Which statements are true about the graph of the function f(x) = x2 - 8x + 5? Check all that apply.
The function in vertex form is f(x) = (x - 4)² - 11
The vertex of the function is (-8, 5)
The axis of symmetry is x = 5
The y-intercept of the function is (0, 5)
The function crosses the x-axis twice.

Solution:

Given f(x) = x² - 8x + 5

f(x) = x² - 8x + 16 - 16 + 5

f(x) = (x - 4)² - 16 + 5

f(x) = (x - 4)² - 11 --- (1)

This represents a parabola having the vertex at (4, -11) and the axis of this parabola is x = 4.

Statement (i) is true as observed from equation(1).

Statement (ii) is false as the vertex is at (4, -11).

Statement (iii) is false because the axis of symmetry is x = 4.

Statement (iv) is true because when x = 0 is substituted in f(x), we get f(x) = 5 = y. Thus the y intercept is (0, 5).

Statement (v) is true. Put f(x) = 0 in equation (1) then we get x = 4 + √11 and x = 4 - √11. Thus the curve cuts at (4 + √11, 0) and (4 - √11, 0).
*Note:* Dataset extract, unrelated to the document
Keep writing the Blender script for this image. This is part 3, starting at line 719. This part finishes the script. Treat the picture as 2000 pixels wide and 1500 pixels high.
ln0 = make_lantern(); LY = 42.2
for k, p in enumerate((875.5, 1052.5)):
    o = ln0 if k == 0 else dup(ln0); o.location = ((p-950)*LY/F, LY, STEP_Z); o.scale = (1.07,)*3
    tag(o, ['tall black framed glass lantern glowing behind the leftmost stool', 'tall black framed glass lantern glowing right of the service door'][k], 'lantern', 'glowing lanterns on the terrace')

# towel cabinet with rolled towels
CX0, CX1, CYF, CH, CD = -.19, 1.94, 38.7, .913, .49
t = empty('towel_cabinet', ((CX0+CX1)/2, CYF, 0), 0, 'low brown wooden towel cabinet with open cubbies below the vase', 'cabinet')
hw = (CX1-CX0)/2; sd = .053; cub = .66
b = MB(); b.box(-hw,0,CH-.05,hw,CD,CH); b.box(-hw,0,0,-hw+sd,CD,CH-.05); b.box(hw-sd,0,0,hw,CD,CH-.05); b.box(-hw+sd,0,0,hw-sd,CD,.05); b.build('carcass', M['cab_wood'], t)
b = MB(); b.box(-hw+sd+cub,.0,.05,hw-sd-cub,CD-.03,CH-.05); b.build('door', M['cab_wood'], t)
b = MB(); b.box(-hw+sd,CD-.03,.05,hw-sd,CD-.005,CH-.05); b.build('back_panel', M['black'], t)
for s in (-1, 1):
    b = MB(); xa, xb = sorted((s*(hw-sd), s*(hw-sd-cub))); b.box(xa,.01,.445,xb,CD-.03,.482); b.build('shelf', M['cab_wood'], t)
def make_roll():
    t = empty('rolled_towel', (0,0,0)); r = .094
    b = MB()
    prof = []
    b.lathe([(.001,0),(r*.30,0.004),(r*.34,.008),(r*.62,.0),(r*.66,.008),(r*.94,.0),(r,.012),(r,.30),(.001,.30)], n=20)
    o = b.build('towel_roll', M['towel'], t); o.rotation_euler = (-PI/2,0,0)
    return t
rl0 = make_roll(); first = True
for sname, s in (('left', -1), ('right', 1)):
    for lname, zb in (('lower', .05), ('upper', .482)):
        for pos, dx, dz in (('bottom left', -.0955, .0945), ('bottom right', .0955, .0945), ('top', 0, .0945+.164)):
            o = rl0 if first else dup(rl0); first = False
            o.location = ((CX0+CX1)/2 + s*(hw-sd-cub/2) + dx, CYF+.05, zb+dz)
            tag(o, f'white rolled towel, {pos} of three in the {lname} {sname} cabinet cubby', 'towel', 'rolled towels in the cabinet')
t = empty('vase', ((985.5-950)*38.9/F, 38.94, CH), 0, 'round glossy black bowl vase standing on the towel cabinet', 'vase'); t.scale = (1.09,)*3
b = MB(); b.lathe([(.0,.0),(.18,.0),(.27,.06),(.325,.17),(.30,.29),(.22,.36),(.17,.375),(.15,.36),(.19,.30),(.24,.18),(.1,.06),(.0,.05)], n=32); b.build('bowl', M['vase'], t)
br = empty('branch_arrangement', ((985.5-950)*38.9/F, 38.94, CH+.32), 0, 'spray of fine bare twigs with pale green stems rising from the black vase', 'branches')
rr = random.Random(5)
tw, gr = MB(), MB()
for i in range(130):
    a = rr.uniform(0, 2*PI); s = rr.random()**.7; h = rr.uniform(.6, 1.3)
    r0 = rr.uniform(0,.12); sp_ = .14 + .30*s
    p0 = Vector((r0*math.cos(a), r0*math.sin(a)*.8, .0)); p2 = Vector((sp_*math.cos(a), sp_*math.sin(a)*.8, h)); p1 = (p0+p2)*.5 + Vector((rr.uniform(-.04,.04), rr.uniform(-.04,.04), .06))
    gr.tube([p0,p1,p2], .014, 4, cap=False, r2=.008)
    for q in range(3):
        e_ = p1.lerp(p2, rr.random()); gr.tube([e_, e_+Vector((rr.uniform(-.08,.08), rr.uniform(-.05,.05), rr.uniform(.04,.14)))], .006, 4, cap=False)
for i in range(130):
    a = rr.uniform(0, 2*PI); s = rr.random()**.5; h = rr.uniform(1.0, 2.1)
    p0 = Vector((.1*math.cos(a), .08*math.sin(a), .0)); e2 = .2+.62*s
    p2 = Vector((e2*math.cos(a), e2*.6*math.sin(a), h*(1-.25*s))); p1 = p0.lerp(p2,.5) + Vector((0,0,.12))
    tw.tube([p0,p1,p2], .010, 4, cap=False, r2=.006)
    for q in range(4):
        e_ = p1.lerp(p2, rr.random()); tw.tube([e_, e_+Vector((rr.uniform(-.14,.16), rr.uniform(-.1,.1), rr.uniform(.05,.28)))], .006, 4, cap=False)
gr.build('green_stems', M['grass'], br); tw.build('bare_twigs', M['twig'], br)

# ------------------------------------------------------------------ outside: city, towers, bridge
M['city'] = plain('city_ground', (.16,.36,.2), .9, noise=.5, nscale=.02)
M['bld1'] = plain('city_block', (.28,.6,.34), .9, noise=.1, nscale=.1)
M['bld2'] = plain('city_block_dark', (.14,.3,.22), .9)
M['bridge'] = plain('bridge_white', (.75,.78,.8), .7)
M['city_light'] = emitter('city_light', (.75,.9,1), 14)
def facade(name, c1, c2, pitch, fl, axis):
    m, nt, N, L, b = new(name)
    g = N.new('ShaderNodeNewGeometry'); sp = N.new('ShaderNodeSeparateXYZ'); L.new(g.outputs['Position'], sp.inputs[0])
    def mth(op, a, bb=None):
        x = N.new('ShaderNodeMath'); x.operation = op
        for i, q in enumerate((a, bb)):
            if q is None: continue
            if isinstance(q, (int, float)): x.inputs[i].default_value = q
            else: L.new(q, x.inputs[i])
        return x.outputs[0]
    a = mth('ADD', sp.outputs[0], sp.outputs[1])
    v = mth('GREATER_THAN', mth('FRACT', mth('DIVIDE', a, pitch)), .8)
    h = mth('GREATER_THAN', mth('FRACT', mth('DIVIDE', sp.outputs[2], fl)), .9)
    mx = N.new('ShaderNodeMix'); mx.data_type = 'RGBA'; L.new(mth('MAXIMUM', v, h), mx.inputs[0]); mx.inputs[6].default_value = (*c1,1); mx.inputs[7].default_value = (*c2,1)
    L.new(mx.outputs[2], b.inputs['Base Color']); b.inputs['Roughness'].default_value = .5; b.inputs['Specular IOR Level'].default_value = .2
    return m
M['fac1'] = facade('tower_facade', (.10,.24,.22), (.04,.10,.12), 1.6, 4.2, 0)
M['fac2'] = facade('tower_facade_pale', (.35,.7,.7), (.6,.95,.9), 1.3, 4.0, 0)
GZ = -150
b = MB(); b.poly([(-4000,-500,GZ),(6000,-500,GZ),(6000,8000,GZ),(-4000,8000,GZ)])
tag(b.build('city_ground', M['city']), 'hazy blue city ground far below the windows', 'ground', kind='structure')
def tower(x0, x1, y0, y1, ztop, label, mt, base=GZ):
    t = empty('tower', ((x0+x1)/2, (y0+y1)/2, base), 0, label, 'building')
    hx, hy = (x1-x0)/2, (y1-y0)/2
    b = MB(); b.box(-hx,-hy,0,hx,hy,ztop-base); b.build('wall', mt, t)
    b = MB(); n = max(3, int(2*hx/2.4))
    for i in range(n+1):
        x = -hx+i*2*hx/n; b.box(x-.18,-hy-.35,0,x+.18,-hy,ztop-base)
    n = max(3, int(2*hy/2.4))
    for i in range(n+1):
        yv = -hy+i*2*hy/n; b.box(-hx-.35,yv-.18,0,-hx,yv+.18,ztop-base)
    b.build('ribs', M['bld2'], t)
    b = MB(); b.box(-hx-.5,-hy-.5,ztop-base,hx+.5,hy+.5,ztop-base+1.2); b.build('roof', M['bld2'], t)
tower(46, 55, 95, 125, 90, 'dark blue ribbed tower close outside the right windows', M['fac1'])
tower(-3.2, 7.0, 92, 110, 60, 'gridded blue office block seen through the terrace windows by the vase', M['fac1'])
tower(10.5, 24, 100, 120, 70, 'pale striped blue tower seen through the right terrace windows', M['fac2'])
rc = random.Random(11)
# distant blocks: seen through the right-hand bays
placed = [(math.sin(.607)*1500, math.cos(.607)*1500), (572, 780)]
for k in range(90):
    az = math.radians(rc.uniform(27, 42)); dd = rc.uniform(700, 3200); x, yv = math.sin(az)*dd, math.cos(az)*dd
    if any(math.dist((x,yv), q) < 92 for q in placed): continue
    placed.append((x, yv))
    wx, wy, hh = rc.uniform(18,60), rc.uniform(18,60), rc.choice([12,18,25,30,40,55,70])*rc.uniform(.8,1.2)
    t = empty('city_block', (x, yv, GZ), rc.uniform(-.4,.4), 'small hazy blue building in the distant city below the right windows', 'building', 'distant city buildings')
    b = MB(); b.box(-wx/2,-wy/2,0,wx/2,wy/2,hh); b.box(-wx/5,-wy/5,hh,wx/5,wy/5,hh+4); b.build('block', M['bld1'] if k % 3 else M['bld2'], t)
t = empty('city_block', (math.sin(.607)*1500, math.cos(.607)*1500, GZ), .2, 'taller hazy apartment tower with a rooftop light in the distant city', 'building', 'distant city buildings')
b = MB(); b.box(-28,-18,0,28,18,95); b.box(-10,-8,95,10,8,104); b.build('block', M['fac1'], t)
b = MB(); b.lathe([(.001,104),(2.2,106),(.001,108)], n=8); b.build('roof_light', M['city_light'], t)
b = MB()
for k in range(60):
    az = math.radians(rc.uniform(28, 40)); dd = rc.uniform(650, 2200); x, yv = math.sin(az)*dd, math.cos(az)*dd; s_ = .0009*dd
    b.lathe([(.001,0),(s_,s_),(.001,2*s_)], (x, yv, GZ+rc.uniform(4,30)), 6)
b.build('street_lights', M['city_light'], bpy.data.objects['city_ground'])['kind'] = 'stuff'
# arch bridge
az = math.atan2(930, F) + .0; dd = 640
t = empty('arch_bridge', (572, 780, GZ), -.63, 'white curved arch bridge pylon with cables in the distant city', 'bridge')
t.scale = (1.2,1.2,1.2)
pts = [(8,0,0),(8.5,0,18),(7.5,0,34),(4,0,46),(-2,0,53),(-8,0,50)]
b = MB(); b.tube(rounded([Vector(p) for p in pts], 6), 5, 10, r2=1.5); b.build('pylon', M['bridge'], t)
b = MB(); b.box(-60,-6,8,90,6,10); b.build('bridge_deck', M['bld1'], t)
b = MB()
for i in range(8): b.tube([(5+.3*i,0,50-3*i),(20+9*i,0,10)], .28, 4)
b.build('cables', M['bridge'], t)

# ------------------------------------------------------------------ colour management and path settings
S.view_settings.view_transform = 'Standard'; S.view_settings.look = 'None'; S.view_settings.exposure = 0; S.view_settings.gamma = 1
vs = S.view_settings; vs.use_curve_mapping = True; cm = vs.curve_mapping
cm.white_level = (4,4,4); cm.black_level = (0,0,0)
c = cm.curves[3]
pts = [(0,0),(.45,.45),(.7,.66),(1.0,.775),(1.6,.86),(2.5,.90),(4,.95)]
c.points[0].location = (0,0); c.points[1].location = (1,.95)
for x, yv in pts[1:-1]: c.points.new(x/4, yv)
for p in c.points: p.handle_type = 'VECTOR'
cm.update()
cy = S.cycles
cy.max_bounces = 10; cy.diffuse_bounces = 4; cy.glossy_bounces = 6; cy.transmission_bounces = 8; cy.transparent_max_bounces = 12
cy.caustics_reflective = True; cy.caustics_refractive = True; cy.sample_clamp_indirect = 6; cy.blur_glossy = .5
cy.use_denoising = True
Which statements are true about the graph of the function f(x) = x² - 8x + 5? Check all that apply.

Summary:

For the given function f(x) = x² - 8x + 5, the statements; “the function in vertex form is f(x) = (x - 4)² - 11” and " the y-intercept of the function is (0, 5) " and “the function crosses the x-axis twice” are true.